Revolut has become Europe’s most valuable private technology company after a major secondary share sale pushed its valuation to $75 billion, surpassing the market capitalisation of Barclays and other leading UK banks. The deal marks one of the most significant milestones yet for the British fintech, which began a decade ago as a low-cost currency card.
The valuation leap — up from $45 billion last year — places Revolut ahead of Barclays, which sits at around $73 billion, as well as Lloyds and NatWest. The share sale was dominated by employees selling portions of their equity, allowing long-serving staff to benefit directly from the company’s rapid growth. Workers were permitted to sell up to 20% of their holdings, with shares priced at $1,381.06. Revolut did not raise new capital and has not disclosed the total value exchanged.
The transaction drew interest from major global investors including Coatue, Greenoaks, Dragoneer and Fidelity. Nvidia’s venture arm has also taken a stake, a notable endorsement from one of the world’s most influential technology companies and a signal of confidence in Revolut’s long-term trajectory.
Revolut now employs more than 10,000 people and serves 65 million customers across Europe, the US and Australia. The company reported £3.1 billion in revenue and £1.1 billion in pre-tax profit last year, a record performance that has strengthened investor appetite and reinforced its reputation as the standout success of the UK’s fintech industry.
Co-founder and CEO Nik Storonsky said the valuation reflects the “remarkable progress” made over the past year, adding that the company remains focused on its ambition to build a global bank capable of operating at scale across multiple markets.
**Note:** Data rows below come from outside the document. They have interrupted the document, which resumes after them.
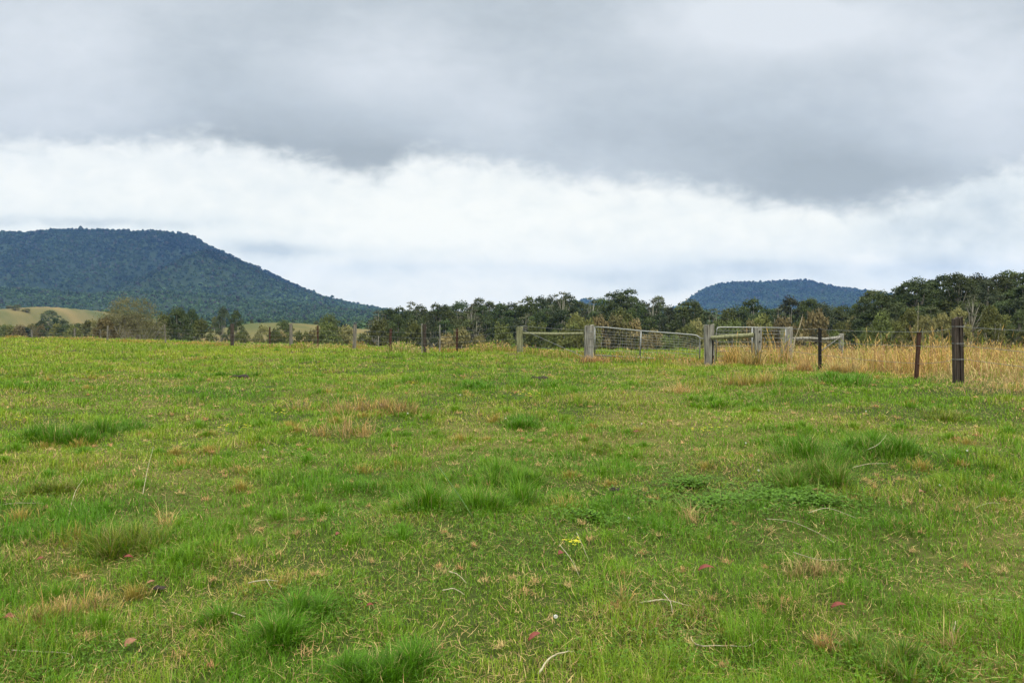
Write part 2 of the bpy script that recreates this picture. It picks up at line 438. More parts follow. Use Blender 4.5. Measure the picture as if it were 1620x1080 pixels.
def build_litter():
    # loose straw lying on the turf
    n = 60000
    x, y, r = scatter(n, 2.1, 40, 1.5)
    ok = (fbm(x, y, 1.2, 3, 77.) + rng.random(len(x)) * .45 > .62); x, y, r = x[ok], y[ok], r[ok]
    crest = np.interp(x / y, CR_K, CR_Y); ok = y < crest; x, y, r = x[ok], y[ok], r[ok]
    n = len(x)
    Hh = .03 + .10 * rng.random(n) ** 2; Wd = np.maximum(.0028, r * .0006)
    z = terrain(x, y) + .012 + .03 * rng.random(n)
    az = rng.random(n) * 2 * np.pi
    rnd = rng.random((n, 1))
    col = (STRAW * 1.3 * (1 - rnd) + TAN * 1.2 * rnd) * (.6 + .6 * rng.random((n, 1)))
    s1 = blades(np.stack([x, y, z], -1), Hh, Wd, az, 1.25 + rng.random(n) * .35, rng.normal(0, .5, n), col)
    # curled dead tufts pulled up by grazing
    nc = 760
    cx, cy, cr = scatter(nc, 2.7, 26, 1.15)
    rep = np.repeat(np.arange(nc), 42)
    rad = (.015 + .055 * rng.random(nc) ** 1.5)[rep]
    a = rng.random(len(rep)) * 2 * np.pi; q = rng.random(len(rep))
    x = cx[rep] + np.cos(a) * q * rad; y = cy[rep] + np.sin(a) * q * rad
    z = terrain(x, y) + .022
    t = rng.random(nc)[rep][:, None]
    col = (STRAW * 1.05 * (1 - t) + np.array((.50, .27, .12)) * t) * (.5 + .9 * rng.random((len(rep), 1)))
    s2 = blades(np.stack([x, y, z], -1), .02 + .045 * rng.random(len(rep)), np.maximum(.003, cr[rep] * .0006), rng.random(len(rep)) * 6.28, .5 + rng.random(len(rep)), rng.normal(0, 1.0, len(rep)), col)
    me = blade_mesh('straw_litter', [s1, s2])
    tag(link('straw_litter', me, M['dry']), 'pale dead straw scattered over the grazed turf', 'straw', kind='stuff')

def seeded(P, Hh, Wd, az, lean, curve, col, head=.16, hw=3.0):
    """stalks with a fluffy seed head near the tip"""
    b = blades(P, Hh, Wd, az, lean, curve, col)
    d = np.stack([np.sin(az), np.cos(az), np.zeros(len(P))], -1); up = np.array([0, 0, 1.0])
    m = P + d * (Hh * .5 * np.sin(lean))[:, None] + up * (Hh * .5 * np.cos(lean))[:, None]
    l2 = lean + curve
    tip = m + d * (Hh * .5 * np.sin(l2))[:, None] + up * (Hh * .5 * np.cos(l2))[:, None]
    st = tip - (tip - m) * .35
    h = blades(st, Hh * head + .02, Wd * hw, az, l2, curve * .3, col * 1.1, face=rng.random(len(P)) * 6.28)
    return [b, h]

def build_dry():
    n = 120000
    x, y, r = scatter(n, 9, 62, .85, 8, 46)
    md = mask_dry(x, y)
    crest = np.interp(x / y, CR_K, CR_Y) + 6
    ok = (rng.random(len(x)) < md) & (y < crest) & (fbm(x, y, .7, 2, 90.) + .35 * rng.random(len(x)) > .47)
    x, y, r = x[ok], y[ok], r[ok]; n = len(x)
    cl = fbm(x, y, 1.1, 3, 91.)
    Hh = (.12 + .72 * sstep(.3, .75, cl)) * (.45 + 1.15 * sstep(.3, .7, fbm(x, y, 3.0, 2, 71.))) * (.4 + .8 * rng.random(n)) * (.45 + .55 * sstep(7.4, 9.6, x + (y > 21) * 3)) * (1 - .35 * sstep(22, 34, y))
    Hh = np.maximum(Hh, .08)
    Wd = np.maximum(.004, r * .0006)
    t = rng.random((n, 1)); t2 = sstep(.35, .65, fbm(x, y, 1.6, 2, 93.))[:, None]
    col = (STRAW * 1.05 * (1 - t2) + GOLD * 1.1 * t2) * (.55 + .7 * t); tn = rng.random(n) < .32; col[tn] = TAN * .9
    gr = rng.random(n) < .14; col[gr] = (YEL * .9)[None]
    z = terrain(x, y)
    sets = seeded(np.stack([x, y, z], -1), Hh, Wd, rng.random(n) * 6.28, np.abs(rng.normal(0, .5, n)), rng.random(n) * 1.1, col, .12, 1.35)
    # strip of straw along the long left fence and the gates
    n = 40000
    x = rng.uniform(-48, 9, n); y = fence_y(x) + rng.normal(0, .6, n) + .2 + .5 * fbm(x, x * .3, 2.0, 2, 9.)
    y = np.where(x > 2.8, 27 - (x - 2.8) * .6 + rng.normal(.4, .5, n), y)
    pr = sstep(.40, .62, fbm(x, y, 2.2, 2, 14.)) + .2 + .35 * sstep(-3, 3, x)
    ok = rng.random(n) < pr; x, y = x[ok], y[ok]; n = len(x); r = np.hypot(x, y)
    Hh = (.08 + .55 * sstep(.3, .8, fbm(x, y, 1.4, 3, 15.)) * rng.random(n) * sstep(-40, -5, x).clip(.5, 1)); 
    t = rng.random((n, 1)); t2 = sstep(.4, .6, fbm(x, y, 3, 2, 17.))[:, None]
    col = (STRAW * (1 - t2) + GOLD * .9 * t2) * (.6 + .6 * t); gr = rng.random(n) < .35; col[gr] = MID
    sets += seeded(np.stack([x, y, terrain(x, y)], -1), Hh, np.maximum(.004, r * .0006), rng.random(n) * 6.28, np.abs(rng.normal(0, .35, n)), rng.random(n) * .7, col, .15, 2.2)
    me = blade_mesh('dry_grass', sets)
    tag(link('dry_grass', me, M['dry']), 'tall golden dry grass beyond the fence at the right', 'dry grass', kind='stuff')

    # sparse taller stalks standing in the green paddock
    n = 1500
    x, y, r = scatter(n, 3.0, 45, .9)
    ok = (mask_dry(x, y) < .4) & (y < np.interp(x / y, CR_K, CR_Y)) & (fbm(x, y, 2.8, 2, 44.) > .5)
    x, y, r = x[ok], y[ok], r[ok]; n = len(x)
    t = rng.random((n, 1))
    col = (STRAW * (1 - t) + MID * 1.2 * t) * .9
    s = seeded(np.stack([x, y, terrain(x, y)], -1), .12 + .22 * rng.random(n), np.maximum(.0028, r * .00045), rng.random(n) * 6.28, np.abs(rng.normal(.2, .4, n)), rng.random(n) * .7, col, .12, 1.8)
    tag(link('grass_stalks', blade_mesh('grass_stalks', s), M['dry']), 'thin pale seed stalks standing above the green turf', 'grass', kind='stuff')

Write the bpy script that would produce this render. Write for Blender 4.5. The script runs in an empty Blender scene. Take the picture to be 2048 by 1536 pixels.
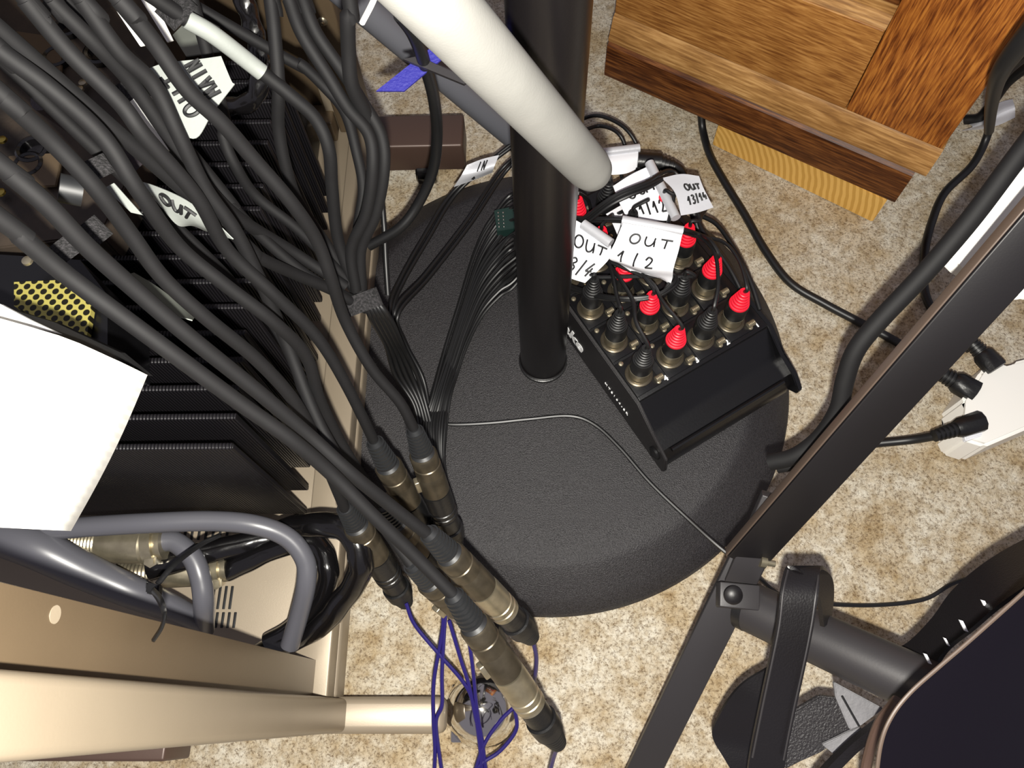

Despite its booming valuation and international momentum, Revolut remains in the UK’s regulatory “mobilisation phase,” preventing it from offering full domestic banking services. Its application for a UK banking licence, submitted three years ago, has faced delays linked to earlier accounting concerns and the complexity of its global structure. The Bank of England granted provisional approval in July 2024, allowing Revolut to develop and test core banking systems, but final authorisation is still pending.
The extended process stands in contrast to other challenger banks, which typically spend around a year in mobilisation. Regulators have been taking a close look at Revolut’s internal controls, governance arrangements and operational footprint before deciding whether to grant full approval.
While the UK licence remains a key strategic objective, Revolut is accelerating its international banking expansion. It secured a banking licence in Mexico last year and recently received approval to set up a bank in Colombia. In Europe, it continues to operate under a Lithuanian licence granted in 2018, while in the US and Australia it partners with established banks to deliver regulated services.
The latest valuation, coupled with interest from major institutional investors, strengthens Revolut’s position as one of the most influential financial technology companies to emerge from Europe — and signals its growing challenge to long-standing UK banking giants.